In 1971, Black starred with Nicholson again in “Drive, He Said,” which Nicholson also directed. Over the next few years, she worked with such top actors and directors as Richard Benjamin (“Portnoy’s Complaint”), Robert Redford and Mia Farrow (“The Great Gatsby”) and Charlton Heston (“Airport 1975”). She was nominated for a Grammy Award after writing and performing songs for “Nashville,” in which she played a country singer in Robert Altman’s 1975 ensemble epic. Black also starred as a jewel thief in Alfred Hitchcock’s last movie, “Family Plot,” released in 1976.

The actress would claim that her career as an A-list actress was ruined by “The Day of the Locust,” a troubled 1975 production of the Nathanael West novel that brought her a Golden Globe nomination but left Black struggling to find quality roles.

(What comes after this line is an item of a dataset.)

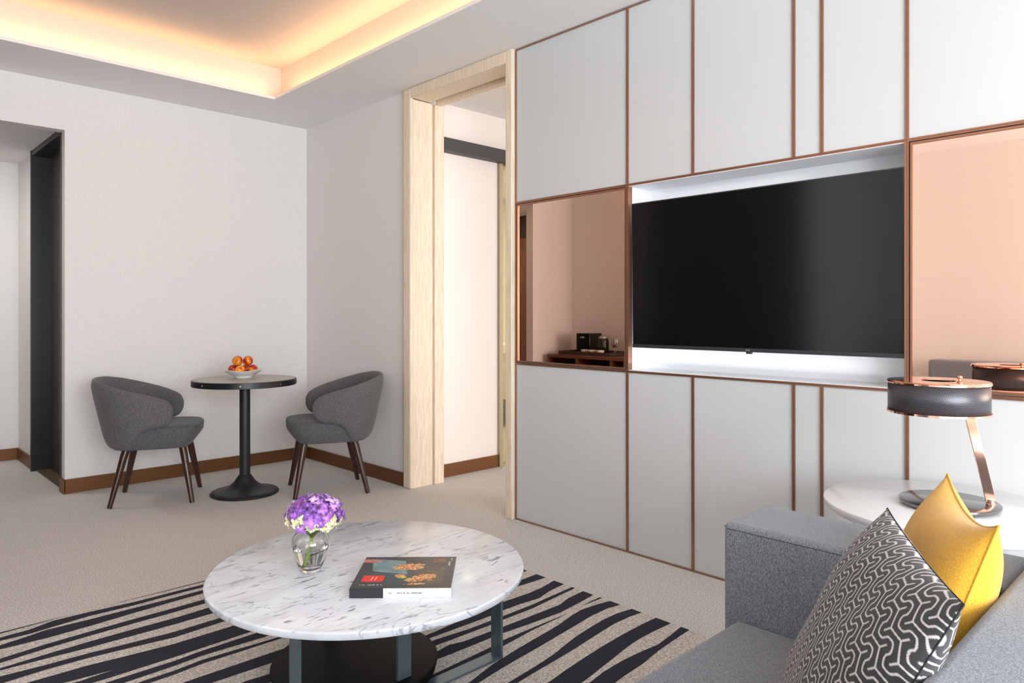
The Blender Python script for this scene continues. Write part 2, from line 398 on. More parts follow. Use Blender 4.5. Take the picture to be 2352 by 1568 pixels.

By the end of the ’70s, she was appearing in television and in low-budget productions. Black received strong reviews in 1982 as a transsexual in Altman’s “Come Back to the Five and Dime, Jimmy Dean, Jimmy Dean.”

But despite working constantly over the next 30 years, she was more a cult idol than a major Hollywood star. Her credits included guest appearances on such TV series as “Law & Order” and “Party of Five” and enough horror movies, notably “Trilogy of Terror,” that a punk band named itself “The Voluptuous Horror of Karen Black.”

Black was also a screenwriter and a playwright whose credits included the musical “Missouri Waltz” and “A View of the Heart,” a one-woman show in which she starred.

Black was married four times. She is survived by Eckelberry, a son and a daughter.